_Stated problem_:
Set down exactly the lines of the listing below, please, beginning with the first and ending with the line that holds "mb.build('edge_binding', None, rug)".

* BEGIN *

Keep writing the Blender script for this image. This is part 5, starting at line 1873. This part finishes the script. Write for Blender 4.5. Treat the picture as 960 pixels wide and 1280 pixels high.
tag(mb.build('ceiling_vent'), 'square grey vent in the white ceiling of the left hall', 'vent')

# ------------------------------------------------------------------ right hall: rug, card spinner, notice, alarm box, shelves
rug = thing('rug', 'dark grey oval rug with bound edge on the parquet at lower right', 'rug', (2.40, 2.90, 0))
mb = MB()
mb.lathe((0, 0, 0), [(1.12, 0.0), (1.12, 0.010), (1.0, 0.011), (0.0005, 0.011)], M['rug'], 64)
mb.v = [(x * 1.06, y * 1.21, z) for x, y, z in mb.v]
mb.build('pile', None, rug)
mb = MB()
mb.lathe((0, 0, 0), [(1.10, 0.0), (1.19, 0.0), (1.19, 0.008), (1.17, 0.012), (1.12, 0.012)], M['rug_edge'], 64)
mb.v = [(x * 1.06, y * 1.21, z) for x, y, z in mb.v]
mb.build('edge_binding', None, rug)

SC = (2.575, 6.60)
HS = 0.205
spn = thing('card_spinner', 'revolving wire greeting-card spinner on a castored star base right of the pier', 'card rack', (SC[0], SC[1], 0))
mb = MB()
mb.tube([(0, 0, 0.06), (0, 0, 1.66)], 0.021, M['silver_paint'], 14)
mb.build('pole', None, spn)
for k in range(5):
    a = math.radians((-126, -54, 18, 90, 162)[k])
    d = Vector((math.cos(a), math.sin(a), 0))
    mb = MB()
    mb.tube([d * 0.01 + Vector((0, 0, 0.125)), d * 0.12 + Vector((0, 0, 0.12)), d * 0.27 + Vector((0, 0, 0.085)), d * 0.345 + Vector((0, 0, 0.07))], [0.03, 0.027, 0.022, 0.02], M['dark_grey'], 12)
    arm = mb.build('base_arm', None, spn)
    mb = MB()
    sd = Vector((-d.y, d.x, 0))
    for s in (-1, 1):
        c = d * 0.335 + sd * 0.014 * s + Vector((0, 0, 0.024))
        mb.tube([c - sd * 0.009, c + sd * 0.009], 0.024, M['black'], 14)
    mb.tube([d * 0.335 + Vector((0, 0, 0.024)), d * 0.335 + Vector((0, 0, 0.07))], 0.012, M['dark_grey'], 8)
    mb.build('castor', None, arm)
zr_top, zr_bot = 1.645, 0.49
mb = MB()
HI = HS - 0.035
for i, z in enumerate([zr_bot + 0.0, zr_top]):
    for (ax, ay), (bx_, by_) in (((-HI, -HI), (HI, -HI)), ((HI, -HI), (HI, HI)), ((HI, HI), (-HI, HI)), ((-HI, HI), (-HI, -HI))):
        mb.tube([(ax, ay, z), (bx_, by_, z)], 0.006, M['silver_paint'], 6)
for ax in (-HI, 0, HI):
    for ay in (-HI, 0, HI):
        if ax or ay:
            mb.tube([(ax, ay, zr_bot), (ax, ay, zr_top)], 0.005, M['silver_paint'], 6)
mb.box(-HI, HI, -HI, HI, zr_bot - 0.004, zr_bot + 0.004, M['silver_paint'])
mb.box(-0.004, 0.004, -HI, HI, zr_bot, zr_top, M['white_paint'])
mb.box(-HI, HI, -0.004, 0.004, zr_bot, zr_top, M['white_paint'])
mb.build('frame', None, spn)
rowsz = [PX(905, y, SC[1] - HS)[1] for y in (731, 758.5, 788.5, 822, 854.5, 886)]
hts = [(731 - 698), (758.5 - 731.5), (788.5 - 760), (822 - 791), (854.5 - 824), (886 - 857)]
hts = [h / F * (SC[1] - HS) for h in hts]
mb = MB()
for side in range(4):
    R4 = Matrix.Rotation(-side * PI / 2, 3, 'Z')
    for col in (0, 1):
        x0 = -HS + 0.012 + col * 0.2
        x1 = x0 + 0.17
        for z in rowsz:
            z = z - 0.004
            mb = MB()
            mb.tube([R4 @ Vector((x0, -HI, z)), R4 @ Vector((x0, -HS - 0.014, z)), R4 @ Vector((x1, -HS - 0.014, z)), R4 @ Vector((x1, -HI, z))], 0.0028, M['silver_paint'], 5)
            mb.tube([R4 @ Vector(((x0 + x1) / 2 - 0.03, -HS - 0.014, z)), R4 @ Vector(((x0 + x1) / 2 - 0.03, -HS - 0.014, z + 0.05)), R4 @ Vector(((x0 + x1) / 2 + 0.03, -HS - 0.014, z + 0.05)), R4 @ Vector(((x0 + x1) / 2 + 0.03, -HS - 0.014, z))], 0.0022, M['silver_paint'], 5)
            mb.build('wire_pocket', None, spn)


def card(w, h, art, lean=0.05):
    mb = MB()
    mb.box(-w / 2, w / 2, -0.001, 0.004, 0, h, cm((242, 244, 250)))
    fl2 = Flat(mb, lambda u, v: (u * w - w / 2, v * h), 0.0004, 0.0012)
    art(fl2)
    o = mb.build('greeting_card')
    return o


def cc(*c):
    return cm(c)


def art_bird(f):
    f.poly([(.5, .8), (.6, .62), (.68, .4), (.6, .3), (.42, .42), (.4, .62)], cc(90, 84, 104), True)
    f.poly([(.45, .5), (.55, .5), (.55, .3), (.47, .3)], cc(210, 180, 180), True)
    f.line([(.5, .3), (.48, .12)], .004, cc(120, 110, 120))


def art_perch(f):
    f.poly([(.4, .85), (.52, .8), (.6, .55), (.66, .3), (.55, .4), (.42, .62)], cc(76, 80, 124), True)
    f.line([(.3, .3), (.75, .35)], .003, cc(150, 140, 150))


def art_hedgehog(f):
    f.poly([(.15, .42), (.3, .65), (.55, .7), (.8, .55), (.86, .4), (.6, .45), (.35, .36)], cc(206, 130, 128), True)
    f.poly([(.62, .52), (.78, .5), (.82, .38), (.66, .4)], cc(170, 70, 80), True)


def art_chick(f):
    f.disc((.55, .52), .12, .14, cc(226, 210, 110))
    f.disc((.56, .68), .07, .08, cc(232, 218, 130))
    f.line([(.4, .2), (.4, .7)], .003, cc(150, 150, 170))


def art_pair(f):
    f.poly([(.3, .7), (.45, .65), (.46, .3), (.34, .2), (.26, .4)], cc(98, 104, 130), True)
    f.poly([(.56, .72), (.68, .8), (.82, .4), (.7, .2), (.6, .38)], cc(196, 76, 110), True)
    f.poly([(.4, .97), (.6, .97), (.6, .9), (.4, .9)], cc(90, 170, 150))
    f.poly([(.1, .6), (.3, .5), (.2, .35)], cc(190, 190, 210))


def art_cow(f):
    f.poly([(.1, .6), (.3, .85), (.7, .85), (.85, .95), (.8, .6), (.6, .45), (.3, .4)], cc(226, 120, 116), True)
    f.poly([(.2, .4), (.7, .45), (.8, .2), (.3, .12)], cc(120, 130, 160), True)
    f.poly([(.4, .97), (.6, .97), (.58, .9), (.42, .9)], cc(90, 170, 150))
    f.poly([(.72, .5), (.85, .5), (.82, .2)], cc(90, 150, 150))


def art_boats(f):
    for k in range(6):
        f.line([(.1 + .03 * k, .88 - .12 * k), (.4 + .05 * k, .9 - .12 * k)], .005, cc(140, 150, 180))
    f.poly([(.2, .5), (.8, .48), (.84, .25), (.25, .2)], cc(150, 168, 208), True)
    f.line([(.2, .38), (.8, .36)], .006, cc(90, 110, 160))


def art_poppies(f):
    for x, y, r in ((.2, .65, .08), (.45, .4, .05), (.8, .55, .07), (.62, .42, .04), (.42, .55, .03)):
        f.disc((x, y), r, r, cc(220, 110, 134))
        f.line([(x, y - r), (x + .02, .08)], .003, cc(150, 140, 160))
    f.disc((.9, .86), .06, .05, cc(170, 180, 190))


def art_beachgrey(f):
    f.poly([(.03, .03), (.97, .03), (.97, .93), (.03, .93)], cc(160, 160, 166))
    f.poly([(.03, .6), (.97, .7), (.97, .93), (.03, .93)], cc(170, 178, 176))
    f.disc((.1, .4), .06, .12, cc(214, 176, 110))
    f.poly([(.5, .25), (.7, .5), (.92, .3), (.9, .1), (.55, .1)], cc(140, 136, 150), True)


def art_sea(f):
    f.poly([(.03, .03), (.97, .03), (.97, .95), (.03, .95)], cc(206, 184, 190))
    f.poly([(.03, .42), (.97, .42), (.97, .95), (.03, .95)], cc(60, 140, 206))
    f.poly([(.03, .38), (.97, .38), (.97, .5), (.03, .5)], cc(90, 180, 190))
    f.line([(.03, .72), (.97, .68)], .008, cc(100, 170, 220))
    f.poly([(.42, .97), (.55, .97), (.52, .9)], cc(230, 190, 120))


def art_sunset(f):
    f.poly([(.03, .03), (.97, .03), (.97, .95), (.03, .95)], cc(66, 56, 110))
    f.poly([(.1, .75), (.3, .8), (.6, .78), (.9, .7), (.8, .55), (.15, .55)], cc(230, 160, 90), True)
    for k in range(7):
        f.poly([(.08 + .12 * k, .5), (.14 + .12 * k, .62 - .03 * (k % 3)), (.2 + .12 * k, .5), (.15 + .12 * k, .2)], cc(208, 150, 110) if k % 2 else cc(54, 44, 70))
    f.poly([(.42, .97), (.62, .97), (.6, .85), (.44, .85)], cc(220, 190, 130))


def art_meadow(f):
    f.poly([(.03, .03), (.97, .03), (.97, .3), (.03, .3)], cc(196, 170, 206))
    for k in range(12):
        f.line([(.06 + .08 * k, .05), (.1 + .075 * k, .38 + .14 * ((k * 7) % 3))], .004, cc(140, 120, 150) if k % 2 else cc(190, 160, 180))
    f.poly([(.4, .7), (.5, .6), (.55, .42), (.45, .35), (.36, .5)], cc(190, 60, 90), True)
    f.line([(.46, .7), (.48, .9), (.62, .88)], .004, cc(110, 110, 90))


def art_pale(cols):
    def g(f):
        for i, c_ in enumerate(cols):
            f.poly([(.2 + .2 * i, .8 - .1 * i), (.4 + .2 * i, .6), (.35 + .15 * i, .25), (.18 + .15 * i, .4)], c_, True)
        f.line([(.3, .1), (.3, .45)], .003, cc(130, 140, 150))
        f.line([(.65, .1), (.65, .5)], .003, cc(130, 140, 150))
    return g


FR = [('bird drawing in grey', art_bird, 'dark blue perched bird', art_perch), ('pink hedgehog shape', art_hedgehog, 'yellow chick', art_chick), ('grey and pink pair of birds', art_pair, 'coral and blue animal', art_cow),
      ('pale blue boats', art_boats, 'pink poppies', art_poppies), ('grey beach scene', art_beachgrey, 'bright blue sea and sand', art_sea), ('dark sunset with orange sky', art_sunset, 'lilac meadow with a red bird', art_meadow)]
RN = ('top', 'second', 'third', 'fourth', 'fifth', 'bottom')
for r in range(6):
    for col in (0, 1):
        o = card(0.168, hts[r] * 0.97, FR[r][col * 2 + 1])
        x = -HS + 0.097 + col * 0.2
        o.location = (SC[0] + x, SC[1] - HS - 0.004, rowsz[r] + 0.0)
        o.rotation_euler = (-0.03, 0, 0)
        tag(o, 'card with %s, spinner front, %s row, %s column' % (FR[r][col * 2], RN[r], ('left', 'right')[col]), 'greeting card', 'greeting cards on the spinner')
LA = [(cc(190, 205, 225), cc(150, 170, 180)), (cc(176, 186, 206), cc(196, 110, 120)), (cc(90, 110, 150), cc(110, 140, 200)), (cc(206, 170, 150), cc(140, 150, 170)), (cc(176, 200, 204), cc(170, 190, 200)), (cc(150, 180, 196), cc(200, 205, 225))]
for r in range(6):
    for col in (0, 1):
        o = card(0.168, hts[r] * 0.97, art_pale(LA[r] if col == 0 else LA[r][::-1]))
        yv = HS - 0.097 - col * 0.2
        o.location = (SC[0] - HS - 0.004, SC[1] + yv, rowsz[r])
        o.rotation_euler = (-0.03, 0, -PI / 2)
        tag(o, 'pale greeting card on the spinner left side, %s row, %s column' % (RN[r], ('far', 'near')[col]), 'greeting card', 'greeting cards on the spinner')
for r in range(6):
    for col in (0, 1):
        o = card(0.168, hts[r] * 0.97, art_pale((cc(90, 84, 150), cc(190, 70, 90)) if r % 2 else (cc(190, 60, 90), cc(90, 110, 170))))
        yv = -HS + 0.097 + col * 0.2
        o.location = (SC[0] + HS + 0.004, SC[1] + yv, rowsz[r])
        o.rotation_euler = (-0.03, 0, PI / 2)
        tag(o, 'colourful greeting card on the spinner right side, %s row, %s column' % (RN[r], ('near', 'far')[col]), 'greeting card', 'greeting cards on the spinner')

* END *

_Answer for the task_:
Keep writing the Blender script for this image. This is part 5, starting at line 1873. This part finishes the script. Write for Blender 4.5. Treat the picture as 960 pixels wide and 1280 pixels high.
tag(mb.build('ceiling_vent'), 'square grey vent in the white ceiling of the left hall', 'vent')

# ------------------------------------------------------------------ right hall: rug, card spinner, notice, alarm box, shelves
rug = thing('rug', 'dark grey oval rug with bound edge on the parquet at lower right', 'rug', (2.40, 2.90, 0))
mb = MB()
mb.lathe((0, 0, 0), [(1.12, 0.0), (1.12, 0.010), (1.0, 0.011), (0.0005, 0.011)], M['rug'], 64)
mb.v = [(x * 1.06, y * 1.21, z) for x, y, z in mb.v]
mb.build('pile', None, rug)
mb = MB()
mb.lathe((0, 0, 0), [(1.10, 0.0), (1.19, 0.0), (1.19, 0.008), (1.17, 0.012), (1.12, 0.012)], M['rug_edge'], 64)
mb.v = [(x * 1.06, y * 1.21, z) for x, y, z in mb.v]
mb.build('edge_binding', None, rug)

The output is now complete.